Updated: Saturday, October 18, 2008

Lesson one: If the boss screws up, don't count on a quick fix.

We at the DAILY EGYPTIAN feel some matters are still in desperate need of attention when it comes to SIU President Glenn Poshard's dissertation.

Something tells us it might be awhile before the plagiarism allegations against Poshard are confirmed or waived.

Roger Tedrick, chairman of the SIU Board of Trustees, told the Associated Press that he is "very comfortable with the situation as is."

The board has known about this since 2004, Tedrick said. Experts were employed to investigate the matter, and it was determined plagiarism had not been committed.

Yet according to Mike Ruiz, university communications director, the board simply loaded Poshard's dissertation on the popular plagiarism detection program, Turnitin.com. When the search yielded no matches, they literally closed the book on the case.

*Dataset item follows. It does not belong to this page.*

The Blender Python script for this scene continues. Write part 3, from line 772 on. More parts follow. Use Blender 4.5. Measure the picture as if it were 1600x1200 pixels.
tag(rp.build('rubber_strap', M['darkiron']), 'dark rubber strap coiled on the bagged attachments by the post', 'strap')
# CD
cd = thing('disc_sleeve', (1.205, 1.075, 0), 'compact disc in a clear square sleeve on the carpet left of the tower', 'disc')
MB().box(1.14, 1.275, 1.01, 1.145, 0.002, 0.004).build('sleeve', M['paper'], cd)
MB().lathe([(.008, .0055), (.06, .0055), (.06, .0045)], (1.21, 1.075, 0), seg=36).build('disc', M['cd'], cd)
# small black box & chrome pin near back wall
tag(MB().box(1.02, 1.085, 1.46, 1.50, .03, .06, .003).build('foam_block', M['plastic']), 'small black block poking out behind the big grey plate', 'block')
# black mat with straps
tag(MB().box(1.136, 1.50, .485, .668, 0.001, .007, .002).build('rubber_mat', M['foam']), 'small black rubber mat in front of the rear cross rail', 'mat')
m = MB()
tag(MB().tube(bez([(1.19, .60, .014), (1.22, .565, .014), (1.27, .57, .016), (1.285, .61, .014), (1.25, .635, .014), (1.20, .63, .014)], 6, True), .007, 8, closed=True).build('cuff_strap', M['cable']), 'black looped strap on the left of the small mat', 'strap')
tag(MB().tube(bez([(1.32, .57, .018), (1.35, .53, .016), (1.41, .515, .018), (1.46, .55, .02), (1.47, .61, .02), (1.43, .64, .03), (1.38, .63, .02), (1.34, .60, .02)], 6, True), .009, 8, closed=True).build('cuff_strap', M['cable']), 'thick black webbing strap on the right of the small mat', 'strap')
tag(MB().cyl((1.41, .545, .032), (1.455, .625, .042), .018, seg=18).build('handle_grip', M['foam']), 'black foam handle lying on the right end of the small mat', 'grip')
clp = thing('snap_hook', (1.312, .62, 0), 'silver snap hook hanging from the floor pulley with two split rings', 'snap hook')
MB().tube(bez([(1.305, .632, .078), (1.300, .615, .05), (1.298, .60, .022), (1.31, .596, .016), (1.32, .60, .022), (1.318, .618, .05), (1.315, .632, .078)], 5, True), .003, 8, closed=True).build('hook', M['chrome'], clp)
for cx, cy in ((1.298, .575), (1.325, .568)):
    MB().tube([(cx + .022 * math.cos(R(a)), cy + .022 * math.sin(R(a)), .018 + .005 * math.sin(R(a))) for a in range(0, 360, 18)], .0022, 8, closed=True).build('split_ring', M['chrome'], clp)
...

What the board failed to consider is that Turnitin.com has only been available for 10 years. More importantly, the books that contain the uncited text found in Poshard's dissertation were published in the 1960s and '70s - long before the Internet.

For these reasons, we begin to question our confidence in the Board of Trustees. What seems like common sense to some has not yet appeared to strike the BOT as relevant.

Perhaps this is one headache the board wants to avoid.

According to the SIU Student Conduct Code, punishment for a student committing plagiarism can range from simply failing an assignment to expulsion. And coming before the Judiciary Committee to determine one's fate is common practice.

We wonder if forming such a committee is a step in the right direction.

It is difficult to overlook the fact Poshard called for a similar action after former Chancellor Walter Wendler fell under fire for lifting parts of a plan he wrote while at Texas A&M University and applying it to Southern at 150, a campaign to make SIUC a top-75 public research institution by 2019. A three-member panel eventually determined Wendler had committed "academic dishonesty."

We at the DAILY EGYPTIAN feel it is only fair that Poshard be subject to the same justice system he deemed fit for another and of similar administrative stature. A committee should be created, preferably with members unaffiliated with SIU.

It might not be a quick resolution, but it certainly is a start.